Short and Sweet
A breathtaking action-comedy about the media, drama, love, and compassion. The clumsy street photographer Buster (Buster Keaton) is followed by misfortune. When he meets the beautiful Sally (Marceline Day), he immediately falls hopelessly in love with her. Sally works as a secretary at the MGM newsreel. To win her heart and be close to her, Buster hires on as a cameraman at MGM, but only delivers disastrous results. Sally suggests he film at the New Year’s celebration in Chinatown: And indeed, a wild shootout breaks out between mafia gangs of the Chinese Triads…
Comedy legend “Stoneface” Buster Keaton once again delights in one of his last silent films with brilliant sequences, an action-packed, turbulent plot, and, of course, a heartwarming love story!
About the Music
The music is structurally based on the film music dramaturgy of the silent film era, also incorporating themes from 1920s film archives, but is largely a new composition. This creates an exciting balance of “old images” and “new sounds,” which don’t simply run in counterpoint beside or against the film, but instead create a dramaturgically coherent intertwining.
The silent film has been successfully screened in various cinemas, churches, and concert halls in Germany, Luxembourg, Switzerland, Slovakia, and Oman.
“Family Cinema”: What was it like in the cinema during your great-grandparents’ time, in the “silent film era”?
With the help of silent film musician Wilfried Kaets, we show what cinema looked like in the days without sound. Silent film comedian Buster Keaton consistently implemented all technically possible gags of the time in this exciting and extremely funny action-comedy and even performed the breathtaking stunt scenes himself.
The result is a charmingly funny film about the two truly important things in life for big boys and girls: exciting adventures and friendship/love…
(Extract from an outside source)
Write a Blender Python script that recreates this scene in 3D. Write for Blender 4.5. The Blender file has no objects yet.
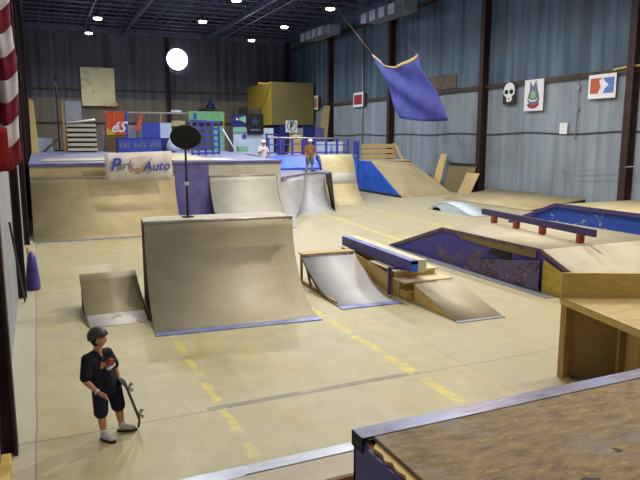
import bpy, bmesh, math, random
from mathutils import Vector, Matrix
random.seed(7)
S = bpy.context.scene
C = S.collection
PI = math.pi

# ------------------------------------------------------------ materials
class N:
    """small node-tree helper"""
    def __init__(s, name):
        s.m = bpy.data.materials.new(name); s.m.use_nodes = True
        s.t = s.m.node_tree; s.b = s.t.nodes['Principled BSDF']
        s.co = s.t.nodes.new('ShaderNodeTexCoord').outputs['Object']
    def link(s, v, inp):
        if hasattr(v, 'is_output'): s.t.links.new(v, inp)
        else: inp.default_value = v
    def math(s, op, a, b=0.0, c=None):
        n = s.t.nodes.new('ShaderNodeMath'); n.operation = op
        s.link(a, n.inputs[0]); s.link(b, n.inputs[1])
        if c is not None: s.link(c, n.inputs[2])
        return n.outputs[0]
    def xyz(s, v=None):
        n = s.t.nodes.new('ShaderNodeSeparateXYZ'); s.t.links.new(v or s.co, n.inputs[0]); return n.outputs
    def mapping(s, scale=(1,1,1), rot=(0,0,0), loc=(0,0,0)):
        n = s.t.nodes.new('ShaderNodeMapping'); s.t.links.new(s.co, n.inputs[0])
        n.inputs['Scale'].default_value = scale; n.inputs['Rotation'].default_value = rot; n.inputs['Location'].default_value = loc
        return n.outputs[0]
    def noise(s, sc=5, det=4, v=None, rough=.55):
        n = s.t.nodes.new('ShaderNodeTexNoise'); s.t.links.new(v or s.co, n.inputs['Vector'])
        n.inputs['Scale'].default_value = sc; n.inputs['Detail'].default_value = det; n.inputs['Roughness'].default_value = rough
        return n.outputs['Fac']
    def ramp(s, f, stops):
        n = s.t.nodes.new('ShaderNodeValToRGB'); s.t.links.new(f, n.inputs[0]); e = n.color_ramp.elements
        while len(e) < len(stops): e.new(.5)
        for k, (p, c) in enumerate(stops):
            e[k].position = p; e[k].color = c if len(c) == 4 else (*c, 1)
        return n.outputs[0]
    def mix(s, f, a, b):
        n = s.t.nodes.new('ShaderNodeMix'); n.data_type = 'RGBA'
        s.link(f, n.inputs[0])
        for v, i in ((a, 6), (b, 7)):
            if hasattr(v, 'is_output'): s.t.links.new(v, n.inputs[i])
            else: n.inputs[i].default_value = (*v[:3], 1)
        return n.outputs[2]
    def base(s, c): 
        if hasattr(c, 'is_output'): s.t.links.new(c, s.b.inputs['Base Color'])
        else: s.b.inputs['Base Color'].default_value = (*c[:3], 1)
    def bump(s, h, st=.3, d=.01):
        n = s.t.nodes.new('ShaderNodeBump'); n.inputs['Strength'].default_value = st; n.inputs['Distance'].default_value = d
        s.t.links.new(h, n.inputs['Height']); s.t.links.new(n.outputs[0], s.b.inputs['Normal'])
    def fin(s, rough=.6, metal=0.0, spec=.4):
        s.b.inputs['Roughness'].default_value = rough; s.b.inputs['Metallic'].default_value = metal
        s.b.inputs['Specular IOR Level'].default_value = spec
        return s.m

def lin(r, g, b):
    f = lambda v: ((v/255+.055)/1.055)**2.4 if v > 10 else v/255/12.92
    return (f(r), f(g), f(b))
def plain(name, rgb, rough=.6, metal=0.0, var=.12, sc=6, bump=0.0, spec=.4, rgb2=None):
    n = N(name); c = lin(*rgb)
    c2 = lin(*rgb2) if rgb2 else tuple(v*(1-var*2) for v in c)
    f = n.noise(sc, 5)
    n.base(n.ramp(f, [(.32, c2), (.62, c)]))
    if bump: n.bump(n.noise(sc*8, 3), .4, bump)
    return n.fin(rough, metal, spec)
def wood(name, rgb, rgb2, grain=(2, 30, 30), rough=.6, knots=True, sc=1.5):
    n = N(name); v = n.mapping(grain)
    g = n.noise(sc, 6, v, .6); b = n.noise(.9, 3)
    col = n.ramp(g, [(.3, lin(*rgb2)), (.68, lin(*rgb))])
    col = n.mix(n.math('MULTIPLY', n.ramp(b, [(.45, (0,0,0)), (.7, (1,1,1))]), .35), col, lin(*rgb2))
    n.base(col); n.bump(g, .15, .004)
    return n.fin(rough)
def worn(name, paint, under, thr=.55, sc=3, rough=.55, speck=None):
    n = N(name); f = n.noise(sc, 8, None, .7)
    w = n.noise(sc*3, 5, n.mapping((1,1,3)))
    k = n.math('ADD', n.math('MULTIPLY', f, .7), n.math('MULTIPLY', w, .3))
    col = n.ramp(k, [(thr-.02, lin(*paint)), (thr+.03, lin(*under))])
    p2 = n.noise(1.3, 3)
    col = n.mix(n.math('MULTIPLY', p2, .25), col, tuple(v*.5 for v in lin(*paint)))
    if speck:
        q = n.noise(sc*6, 3); col = n.mix(n.ramp(q, [(.6, (0,0,0)), (.66, (1,1,1))]), col, lin(*speck))
    n.base(col); n.bump(k, .2, .004)
    return n.fin(rough)
def masonite(name, rgb, rgb2, seam=1.22, rough=.5):
    """brown hardboard riding surface: faint sheet seams, scuffs and a few screw rows"""
    n = N(name); x, y, z = n.xyz()
    b = n.noise(1.2, 5); s = n.noise(2.0, 6, n.mapping((.6, 9, 9)))
    col = n.ramp(b, [(.3, lin(*rgb2)), (.65, lin(*rgb))])
    col = n.mix(n.math('MULTIPLY', n.ramp(s, [(.5, (0,0,0)), (.75, (1,1,1))]), .3), col, lin(*[min(255, v*1.12) for v in rgb]))
    fr = n.math('FRACT', n.math('DIVIDE', n.math('ADD', x, 50.01), seam))
    line = n.math('LESS_THAN', fr, .012)
    col = n.mix(n.math('MULTIPLY', line, .2), col, tuple(v*.45 for v in lin(*rgb2)))
    sx = n.math('LESS_THAN', n.math('FRACT', n.math('MULTIPLY', n.math('ADD', x, 50), 2.46)), .05)
    sz = n.math('LESS_THAN', n.math('FRACT', n.math('MULTIPLY', n.math('ADD', y, 50), 3.3)), .07)
    col = n.mix(n.math('MULTIPLY', n.math('MULTIPLY', sx, sz), .22), col, tuple(v*.4 for v in lin(*rgb2)))
    n.base(col); n.bump(s, .08, .003)
    return n.fin(rough, 0, .45)

M = {}
def floor_mat():
    n = N('concrete_floor'); x, y, z = n.xyz()
    a = n.noise(.35, 6); b = n.noise(2.2, 6, None, .65); c = n.noise(30, 3)
    col = n.ramp(a, [(.3, lin(168,160,122)), (.48, lin(192,184,146)), (.7, lin(182,179,156))])
    col = n.mix(n.math('MULTIPLY', n.ramp(b, [(.42, (0,0,0)), (.72, (1,1,1))]), .45), col, lin(150,141,108))
    col = n.mix(n.math('MULTIPLY', n.ramp(c, [(.5, (0,0,0)), (.8, (1,1,1))]), .3), col, lin(142,135,110))
    stn = n.noise(.8, 4, n.mapping((1,1,1),(0,0,0),(4,9,0)), .6)
    col = n.mix(n.math('MULTIPLY', n.ramp(stn, [(.55, (0,0,0)), (.68, (1,1,1))]), .4), col, lin(190,168,104))
    # scrape marks running along the hall
    sc = n.noise(1.6, 6, n.mapping((2.2, .35, 1), (0,0,.25)))
    col = n.mix(n.math('MULTIPLY', n.ramp(sc, [(.55, (0,0,0)), (.78, (1,1,1))]), .35), col, lin(206,201,180))
    # slabs right of the middle joint are greyer, the strip along the wall paler
    col = n.mix(n.math('MULTIPLY', n.math('GREATER_THAN', x, 5.55), .45), col, lin(172,168,148))
    col = n.mix(n.math('MULTIPLY', n.math('LESS_THAN', x, -.22), .6), col, lin(202,199,186))
    wob = n.math('MULTIPLY', n.math('SUBTRACT', n.noise(1.1, 3), .5), .05)
    def joint(v, at, w): return n.math('LESS_THAN', n.math('ABSOLUTE', n.math('ADD', n.math('SUBTRACT', v, at), wob)), w)
    for v, at, w, k, cc in ((y,7.14,.012,.6,(110,100,85)), (y,14.3,.01,.4,(130,120,100)), (y,21.3,.012,.4,(130,120,100)), (y,28.6,.012,.4,(130,120,100)),
                        (x,2.35,.008,.25,(150,140,120)), (x,5.55,.012,.4,(135,128,108)), (x,-.22,.012,.6,(130,124,110)), (x,9.2,.012,.35,(135,128,108)), (x,14.0,.012,.35,(135,128,108))):
        col = n.mix(n.math('MULTIPLY', joint(v, at, w), k), col, lin(*cc))
    # dark tyre-like scuff lying along the nearest joint
    sm = n.math('MULTIPLY', n.math('LESS_THAN', n.math('ABSOLUTE', n.math('ADD', n.math('SUBTRACT', y, 7.19), n.math('MULTIPLY', wob, 1.5))), .055),
                n.math('MULTIPLY', n.math('GREATER_THAN', x, 1.7), n.math('LESS_THAN', x, 4.75)))
    col = n.mix(n.math('MULTIPLY', n.math('MULTIPLY', sm, n.ramp(n.noise(3, 5), [(.35, (.3,.3,.3)), (.55, (1,1,1))])), .75), col, lin(116,108,98))
    # worn yellow lane dashes
    pn = n.ramp(n.noise(4, 8, None, .75), [(.38, (0,0,0)), (.62, (1,1,1))])
    wb2 = n.math('MULTIPLY', n.math('SUBTRACT', n.noise(5, 3, n.mapping((1,1,1),(0,0,0),(2,2,0))), .5), .16)
    y0_ = y; y = n.math('ADD', y, n.math('MULTIPLY', wb2, 2.0))
    def dash(x0, k, w, y0, y1, per, duty, off, st):
        nonlocal col
        d = n.math('ABSOLUTE', n.math('ADD', n.math('SUBTRACT', n.math('SUBTRACT', x, x0), n.math('MULTIPLY', y, k)), n.math('ADD', n.math('MULTIPLY', wob, .8), wb2)))
        m = n.math('LESS_THAN', d, w)
        m = n.math('MULTIPLY', m, n.math('MULTIPLY', n.math('GREATER_THAN', y, y0), n.math('LESS_THAN', y, y1)))
        m = n.math('MULTIPLY', m, n.math('LESS_THAN', n.math('FRACT', n.math('DIVIDE', n.math('ADD', y, off), per)), duty))
        col = n.mix(n.math('MULTIPLY', n.math('MULTIPLY', m, pn), st), col, lin(228,218,72))
    dash(1.885, 0, .055, 5.85, 10.4, .95, .80, .25, .85)
    dash(4.69, 0, .085, 5.0, 12.5, 1.05, .78, .2, .9)
    dash(9.02, .095, .10, 16.5, 30, 3.1, .95, 0, .8)
    dash(13.6, .02, .10, 17, 33, 4.0, .95, 0, .75)
    # dark ring marks and blue tape specks
    n.base(col); n.bump(n.math('ADD', b, n.math('MULTIPLY', c, .3)), .12, .006)
    n.b.inputs['Roughness'].default_value = .42
    return n.fin(.42, 0, .4)
def wall_mat(name, low, high, zsplit, rib=.9, stain=(96,82,62)):
    n = N(name); x, y, z = n.xyz()
    s = n.math('ADD', x, y)
    fr = n.math('FRACT', n.math('DIVIDE', n.math('ADD', s, 50), rib))
    seam = n.math('LESS_THAN', fr, .04)
    streak = n.noise(1.2, 5, n.mapping((1.6, 1.6, .09)))
    blot = n.noise(.45, 6, None, .6)
    cl = n.ramp(streak, [(.35, tuple(v*.72 for v in lin(*low))), (.6, lin(*low))])
    ch = n.ramp(streak, [(.38, tuple(v*.5 for v in lin(*high))), (.6, tuple(v*1.15 for v in lin(*high)))])
    col = n.mix(n.math('GREATER_THAN', z, zsplit), cl, ch)
    col = n.mix(n.math('MULTIPLY', n.ramp(blot, [(.52, (0,0,0)), (.7, (1,1,1))]), .3), col, lin(*stain))
    col = n.mix(n.math('MULTIPLY', seam, .35), col, tuple(v*.5 for v in lin(*high)))
    n.base(col)
    w = n.math('SINE', n.math('MULTIPLY', s, 2*PI/.3))
    n.bump(n.math('ADD', n.math('MULTIPLY', w, .5), n.math('MULTIPLY', blot, 2.0)), .25, .03)
    return n.fin(.55, 0, .4)
def emis(name, rgb, st):
    n = N(name); n.base(rgb); n.b.inputs['Emission Color'].default_value = (*rgb, 1); n.b.inputs['Emission Strength'].default_value = st
    return n.fin(.5)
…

Recommended for children from 9 years old, along with their older siblings, parents, and grandparents.
Director
Buster Keaton (born Joseph Francis Keaton on October 4, 1895, in Piqua, Kansas; died February 1, 1966, in Woodland Hills, California) was an American actor, comedian, and director. Keaton was one of the most successful comedians of the silent film era, alongside Charles Chaplin and Harold Lloyd. Due to his deliberately serious, stoic expression, he was called “The Great Stoneface” and “The Man Who Never Laughed.” Another trademark was his pork pie hat, a round, flat felt hat.
With his acrobatic talent, Keaton began his career in vaudeville as a child, before appearing in Roscoe Arbuckle’s films at the age of 21. Three years later, he started producing his own very successful comedies. His breakthrough came in 1924 with The Navigator, joining the ranks of the most popular comedians of his time, Chaplin and Lloyd.
After the financial failure of his ambitious film The General, Keaton became an actor at MGM in 1928. By 1933, struggling with alcoholism and ongoing conflicts with the company’s executives, he was fired and faded into obscurity. In the 1950s, his technically innovative silent film comedies began to be rediscovered and appreciated, and they are now considered some of the most significant works in film history.